The problem with this example is that it's too obscure - it
gets people who understand this domain excited, but everyone
else gets sidetracked by it.

Can anyone think of a better example? I've come up with
three possibilities, each with its own problems:

- geographical positions - latitude, longitude and possibly
elevation, with related functions. But few constraints
make sense.

- credit cards. Constraints would be the number of digits,
the check digit and the leading digit (4xxx is Visa, 5xxx
is Mastercard). A "neat" feature would be a function that
masks the credit card information - you could use views/rules
so you could insert or update credit card info, but it would
be masked during access.

But this strikes me as evil. This information is still
in the datatabase, still accessible in any db dump.
If you have credit card info online, you *must* use
strong crypto. (Such as libpkix 0.4 et seq.)

- email and netnews. Create a new RFC822 type that understands
the RFC822 format and provides access to the headers via
accessor functions.

The benefits are that this type has all of the features
you would want. "Message-ID" should be unique. "References"
should give you referential integrity checks (although
it would not be possible to make it an actual constraint
in a live system.)

You could even illustrate advanced techniques by looking up
the sender's nominal email address with DNS. If it's not
a valid address, it goes into the bit bucket as spam. Even
if it is valid, a small configuration change and you're
checking RBL sites instead of the DNS servers and rejecting
mail from spammers.

The downside is that, like PKIX, this is too heavyweight
for an introductory article. But it may still be best -
the article would just need to gloss over the gory details.
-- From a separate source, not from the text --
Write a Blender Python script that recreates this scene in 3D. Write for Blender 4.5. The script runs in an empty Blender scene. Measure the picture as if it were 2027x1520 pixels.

> Don't worry about the results of such an article. It is simply not possible
> to benchmark MySQL against PostgreSQL because MySQL lacks many PostgreSQL
> features. A serious user immediatly understands this.

The problem is that there are a lot of people out there who want
to use a relational database, but don't understand just how much
they give up with MySQL. Besides, if 4 of the 5 hosting companies
they considered suported MySQL instead of PostgreSQL it must be
better for their needs, right?

I've even caught friends making this mistake. For simple
schemas and light loads MySQL looks soooo good. The stuff
that I say is crucial for maintainability of even modestly
large databases (50 MB+) seems so abstract.

> Why don't you start a mailing list for "Propaganda" and "Public relations".
> It should be possible to meet the main journalists and contact them on
> regular basis with ready-to-publish articles.

An even better approach is to find a vict... person willing and
able to write a regular "Database Guru" column for LJ, LM, or the
like. Most already have Kernel Korner, sysadmin, and similar columns.

Maybe 2 of 3 months will be basic. How do you access the database
with Perl or JDBC? Using ODBC to quietly replace SQL Server.
Why ESQL/C (ecpg, pro*c) is a tool every C/C++ developer should
have in their toolbox. Even basic things like actually setting
up the configuration files for the first time.

That odd month... that's when you pull out the advanced topics
that separate the real databases from the toys. Views and Rules.
User defined types. Clustering. Strong authentication of clients.
Crypto.

MySQL has mindspace for one reason alone - it's perceived as
faster.

PostgreSQL shouldn't try to compete in the same mindspace, it
should point out the many things that PostgreSQL supports but
MySQL doesn't... while quietly pointing out the folly in selecting
a system on the basis of single-user responsiveness. MySQL handles
a single query faster, but PostgreSQL handles far more concurrent
queries and does not catastrophically fail under heavy loads.